“They’re selling Carlsberg at 30p a bottle at the supermarket down the road,” an aggrieved licensee complained to me. “How can I hope to compete with that?” You can understand her concern, and of course she can’t come close to competing on price terms, but in reality she doesn’t have to.
Throughout my drinking career, alcohol in the off-trade has been cheaper than that bought in pubs. The gap may have widened a bit over the years, but it has always been there. A licensee has to pay business rates, utility bills and staff wages, none of which you include when thinking how much the can or bottle you’ve just got out of the fridge has cost. The overheads a pub has to carry mean that it is always going to be dearer than just sitting at home, and surely all pubgoers realise that.
Nobody claims that restaurants are suffering because you can buy ready meals at Tesco for a third of the price of dishes on the menu, so the idea that pubs are suffering because cans of Stella are dirt-cheap doesn’t really stack up. People don’t sit down and make a calculated economic choice between going out to the pub and staying in with a few cans. If they want to go out, they will go out, and going to the pub should be as much about socialising as simply drinking alcohol. Many pub visits happen when people are out of the house anyway, at work, on holiday or shopping, so the option of drinking at home is not available to them. Obviously, if intoxication is the sole objective, the most cost-effective way of doing it is with cheap cider or spirits from the off-licence, but should pubs be targeting people who just want to get drunk?
Of course price can have an impact on the margins, maybe leading people to go out a little less often, or to tilt the balance a little from on to off-trade consumption.

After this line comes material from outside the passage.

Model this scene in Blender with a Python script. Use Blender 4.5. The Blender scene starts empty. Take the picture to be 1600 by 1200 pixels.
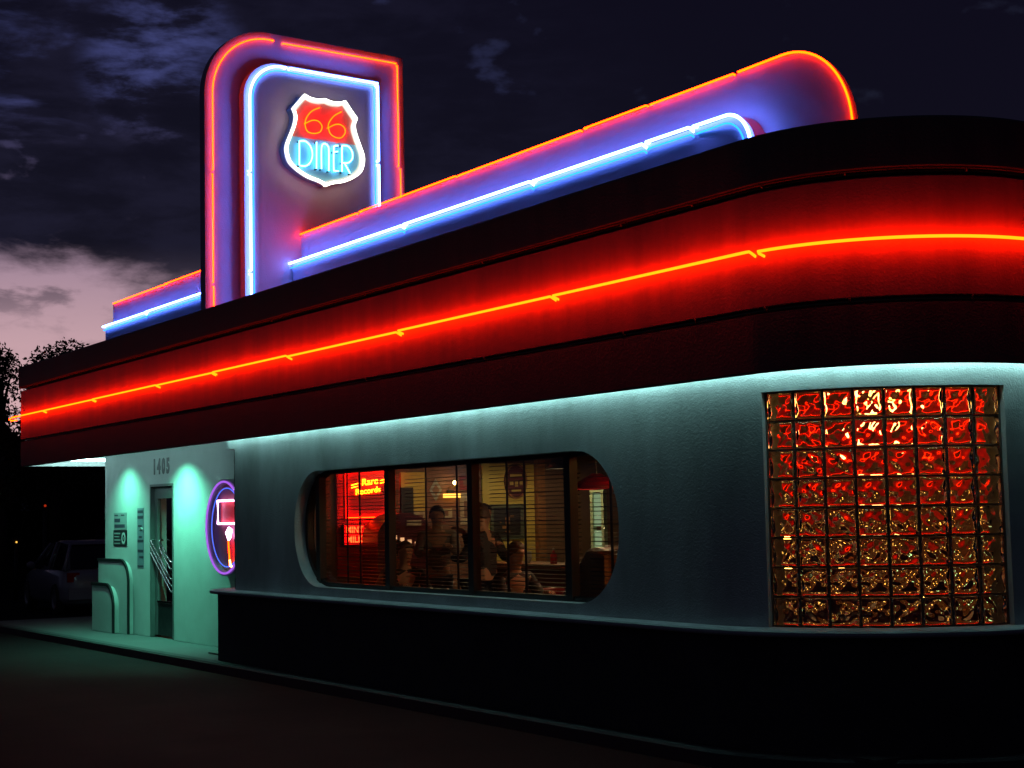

I’m not saying it has no effect at all. But I don’t believe that relative price is even the biggest single factor leading people to drink less in pubs – see my earlier post on the other factors at work. Lifestyles have changed and society has moved on. And the idea that simply raising the price of alcohol in the off-trade will do anything to encourage people to visit pubs is totally misplaced. It’s funny how you never heard all this bleating about supermarket prices killing pubs before the smoking ban and the recession.
In Continental countries such as France and Germany, off-trade prices are considerably lower than ours, and the gap between on- and off-trade greater, but they do not have the same problems associated with off-trade consumption as we supposedly do, and their bars aren’t necessarily suffering either. This suggests that the root causes are in social factors rather than simply price levels as such.